**Data shown:**
::::::

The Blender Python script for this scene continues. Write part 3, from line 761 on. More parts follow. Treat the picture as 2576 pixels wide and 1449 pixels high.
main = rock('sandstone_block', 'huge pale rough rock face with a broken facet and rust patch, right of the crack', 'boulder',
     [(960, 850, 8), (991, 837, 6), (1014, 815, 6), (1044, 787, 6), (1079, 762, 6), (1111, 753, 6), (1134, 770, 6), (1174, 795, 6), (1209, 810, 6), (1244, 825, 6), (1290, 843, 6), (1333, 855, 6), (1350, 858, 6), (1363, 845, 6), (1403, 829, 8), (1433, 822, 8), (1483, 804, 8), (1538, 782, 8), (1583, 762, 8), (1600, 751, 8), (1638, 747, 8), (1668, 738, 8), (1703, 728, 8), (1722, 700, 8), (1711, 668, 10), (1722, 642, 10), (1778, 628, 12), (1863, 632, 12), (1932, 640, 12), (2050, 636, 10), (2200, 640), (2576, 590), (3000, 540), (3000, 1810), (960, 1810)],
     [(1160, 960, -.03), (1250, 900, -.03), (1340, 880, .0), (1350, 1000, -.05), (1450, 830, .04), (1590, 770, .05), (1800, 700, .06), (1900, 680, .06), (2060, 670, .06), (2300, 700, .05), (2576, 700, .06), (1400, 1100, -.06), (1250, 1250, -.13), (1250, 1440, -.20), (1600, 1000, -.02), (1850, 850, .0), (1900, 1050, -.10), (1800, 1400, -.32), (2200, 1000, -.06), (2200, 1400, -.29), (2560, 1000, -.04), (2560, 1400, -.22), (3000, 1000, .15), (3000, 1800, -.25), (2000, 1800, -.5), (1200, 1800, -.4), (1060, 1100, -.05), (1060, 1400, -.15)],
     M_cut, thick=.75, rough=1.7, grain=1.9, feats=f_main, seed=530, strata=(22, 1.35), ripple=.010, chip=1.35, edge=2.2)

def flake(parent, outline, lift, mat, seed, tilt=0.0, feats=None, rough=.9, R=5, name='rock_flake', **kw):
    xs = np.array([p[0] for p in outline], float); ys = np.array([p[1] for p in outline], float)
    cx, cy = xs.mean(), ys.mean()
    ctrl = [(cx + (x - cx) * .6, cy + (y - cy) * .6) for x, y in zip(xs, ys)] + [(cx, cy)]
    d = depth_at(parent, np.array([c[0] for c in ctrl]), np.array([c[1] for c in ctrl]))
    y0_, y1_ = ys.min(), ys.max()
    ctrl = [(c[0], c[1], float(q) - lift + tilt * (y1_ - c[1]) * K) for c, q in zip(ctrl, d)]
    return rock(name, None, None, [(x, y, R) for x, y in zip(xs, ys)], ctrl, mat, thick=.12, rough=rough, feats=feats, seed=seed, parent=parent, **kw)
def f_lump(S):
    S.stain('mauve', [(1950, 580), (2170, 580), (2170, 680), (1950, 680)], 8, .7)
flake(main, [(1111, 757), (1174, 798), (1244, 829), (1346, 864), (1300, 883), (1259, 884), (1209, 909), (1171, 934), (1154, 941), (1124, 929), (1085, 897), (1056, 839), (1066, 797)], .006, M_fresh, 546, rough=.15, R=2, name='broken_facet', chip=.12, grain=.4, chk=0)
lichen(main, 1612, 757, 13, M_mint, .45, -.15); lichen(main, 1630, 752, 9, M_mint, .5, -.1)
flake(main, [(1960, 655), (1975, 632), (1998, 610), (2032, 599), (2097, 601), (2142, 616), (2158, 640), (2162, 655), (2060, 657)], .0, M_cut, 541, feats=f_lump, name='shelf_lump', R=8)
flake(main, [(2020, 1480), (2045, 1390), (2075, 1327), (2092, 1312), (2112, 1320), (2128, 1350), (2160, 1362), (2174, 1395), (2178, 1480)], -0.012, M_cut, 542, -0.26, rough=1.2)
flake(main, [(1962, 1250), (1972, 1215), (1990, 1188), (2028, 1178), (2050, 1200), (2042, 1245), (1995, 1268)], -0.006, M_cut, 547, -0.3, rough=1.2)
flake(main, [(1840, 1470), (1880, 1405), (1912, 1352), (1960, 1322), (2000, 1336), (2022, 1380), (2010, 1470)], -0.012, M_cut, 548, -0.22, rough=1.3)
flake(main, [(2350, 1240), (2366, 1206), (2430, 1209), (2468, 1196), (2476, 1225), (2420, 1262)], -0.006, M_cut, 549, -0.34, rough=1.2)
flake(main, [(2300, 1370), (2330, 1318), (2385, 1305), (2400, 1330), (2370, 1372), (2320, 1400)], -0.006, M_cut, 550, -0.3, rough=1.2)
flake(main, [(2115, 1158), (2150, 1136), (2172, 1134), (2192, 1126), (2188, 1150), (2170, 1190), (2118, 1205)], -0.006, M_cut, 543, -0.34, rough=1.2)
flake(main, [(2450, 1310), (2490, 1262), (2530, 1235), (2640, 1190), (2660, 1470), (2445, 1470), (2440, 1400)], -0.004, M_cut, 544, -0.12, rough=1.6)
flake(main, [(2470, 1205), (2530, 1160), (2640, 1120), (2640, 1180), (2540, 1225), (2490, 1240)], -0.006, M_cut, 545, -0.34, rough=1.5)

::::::

Display every line of the listing that contains the string "grain".

     M_cut, thick=.75, rough=1.7, grain=1.9, feats=f_main, seed=530, strata=(22, 1.35), ripple=.010, chip=1.35, edge=2.2)
flake(main, [(1111, 757), (1174, 798), (1244, 829), (1346, 864), (1300, 883), (1259, 884), (1209, 909), (1171, 934), (1154, 941), (1124, 929), (1085, 897), (1056, 839), (1066, 797)], .006, M_fresh, 546, rough=.15, R=2, name='broken_facet', chip=.12, grain=.4, chk=0)